I found these insights to be a great way of understanding the building constraints and cultural precedents the architects were trying to navigate while designing homes for their clients and families.  

I’ll be honest I am not in the habit of reading introductions, but this time I am glad I did as Pollock puts the reasons (not all happy) the Japanese have been able to build such unique houses into context. She explains that the end of the war in 1945, for reasons we all understand, was a point of reset for Japanese society, architecture, and house building. From this time a fundamental re-think of what a house could and should be was both necessary and possible.

In the shadow of Japan’s wartime defeat, western models of contemporary living became desirable. All aspects of life were reconsidered, such as the promotion of the nuclear family (parents and children) rather than the traditional multi-generational family, alongside the separation of eating and sleeping which had previously taken place in the same room but was now considered unhygienic.

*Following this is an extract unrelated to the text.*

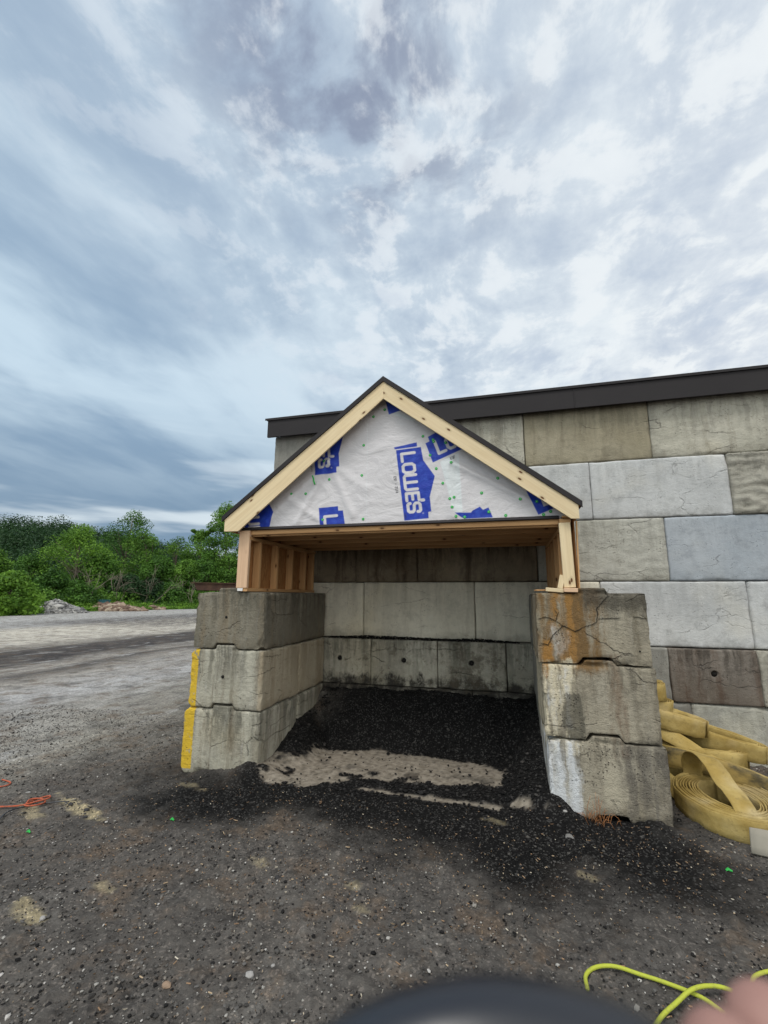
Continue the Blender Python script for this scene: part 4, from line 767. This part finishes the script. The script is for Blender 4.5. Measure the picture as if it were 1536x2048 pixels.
hose_coil('broad loose hose loop low in the pile, on the gravel at its right', 1.76, 5.58, .42, .26, 6, R(-14), .268, tilt=(-.05, .03), seed=8, wob=.02)
hose_coil('flattened hose coil with a pale folded end, right of the pile below the wall', 1.93, 5.72, .47, .17, 5, R(-36), .375, tilt=(-.10, .1), seed=11, wob=.012)
hose_coil('flattened hose coil with a pale end loop, upper middle of the pile', 1.50, 5.62, .37, .17, 6, R(-17), .565, tilt=(-.20, .04), seed=14, wob=.012)
hose_coil('round hose coil just under the topmost one, beside the right pier', 1.36, 5.72, .27, .24, 7, 0, .655, tilt=(-.08, 0), seed=17)
hose_coil('topmost small hose coil, peeking out behind the right pier', 1.345, 5.66, .225, .22, 7, R(20), .822, seed=20)
# leaning flat length that drops from the upper coil to the front
e = empty('fire_hose', (1.6, 5.4, .3), 'flat slack hose length sloping down between the coils', 'hose', 'yellow fire hoses piled against the wall')
q = spline([(1.42, 5.50, .46), (1.55, 5.42, .40), (1.68, 5.35, .33), (1.80, 5.27, .25), (1.92, 5.16, .20), (2.05, 5.02, .12)], 8); ribbon('strip', q, [(.1, .55, .75)] * len(q), G, .012, M_HOSE, e, loc=(1.6, 5.4, .3))
e = empty('fire_hose', (1.25, 5.05, .1), 'short hose length on the ground between the right pier and the big coil', 'hose', 'yellow fire hoses piled against the wall')
q = spline([(1.20, 5.25, .16), (1.30, 5.12, .15), (1.36, 5.06, .10), (1.42, 4.98, .06)], 8); ribbon('strip', q, [(.4, .3, .8)] * len(q), G, .012, M_HOSE, e, loc=(1.25, 5.05, .1))
q = spline([(1.595, 4.175, .085), (1.63, 4.13, .10), (1.69, 4.08, .11), (1.80, 4.02, .115), (1.95, 3.99, .12), (2.1, 4.02, .11)], 6)
o = ribbon('canvas_strip', q, [(.18, .30, 1)] * len(q), .16, .012, M_CANVAS); tag(o, 'pale grey canvas strip leaning against the front of the big hose coil', 'canvas strip')

# lime hose at the lower right
q = spline([(.27, 2.60, .02), (.275, 2.68, .022), (.33, 2.745, .022), (.42, 2.775, .022), (.53, 2.755, .022), (.63, 2.735, .022), (.76, 2.69, .022), (.86, 2.60, .024), (.95, 2.66, .03), (1.0, 2.80, .022), (1.06, 2.90, .022), (1.2, 2.97, .022), (1.4, 3.0, .022), (1.62, 2.92, .022), (1.8, 2.6, .022)], 10)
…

Before that moment, Japanese architects were being influenced by European modernism, so by the time Japan had seen widespread bombing and devastation of its big cities and new houses were needed, architects were free to create unique expressions of the Japanese home along modernist lines. It was a clean slate for the architects against a sad backdrop for the average Japanese.

Due to Japan’s geographic location, the risk of earthquakes, and the fires which inevitably follow, party walls in wooden houses are very rare in Japan. A fire gap is necessary to separate each house, which in turn, allows them to be created like an individual object. In other words, they don’t have to relate, visually or in personality, to the house next door. This gives the architect a freedom unimaginable in a city like London. Alongside this visual freedom is the ability and desire to experiment with materials and formats which integrate or not with the environment.

On reading this it makes total sense of my own experiences. On my many nocturnal photographic excursions around Japan’s cities and big towns, I have always been fascinated by the freedom Japanese architects have to express themselves with little or no regard for their neighbours. And then, seemingly overnight pull them down and start again.

What I haven’t mentioned is the more than sixty incredible houses this book introduces to us.

There are twenty or so that I love! but if I am forced to pick out a few personal favourites, it would be the early modernist houses of the 1940s. Such as the enigmatically named House no.1 (p.32) by Ikebe Kiyoshi, built in 1948. This is a lovely example of a largely wooden (before the blight of concrete houses) paired down home, responding to a shortage of materials and a quest for a new way of living post war.

And then I am drawn to the distinctly contemporary Japanese colour palette of Our House (p. 171) by Hayashi Masako and Hayashi Shoji built in 1978. The red stained walls and wooden eaves of the deeply pitched roof creates a dramatic space which feel at once like a modern and traditional Japanese home. Add to this the huge sliding shoji-style window revealing a stunningly peaceful walled garden, I could move in tomorrow.

If, like me, you spend too much time scrolling through Japanese architecture and design feeds on Instagram, are obsessed with house remodelling programs on TV or have a professional interest in Japan, you will find this book chronicling Japanese house architecture fascinating.

I recommend you buy it and read it, don’t just leave on your coffee table.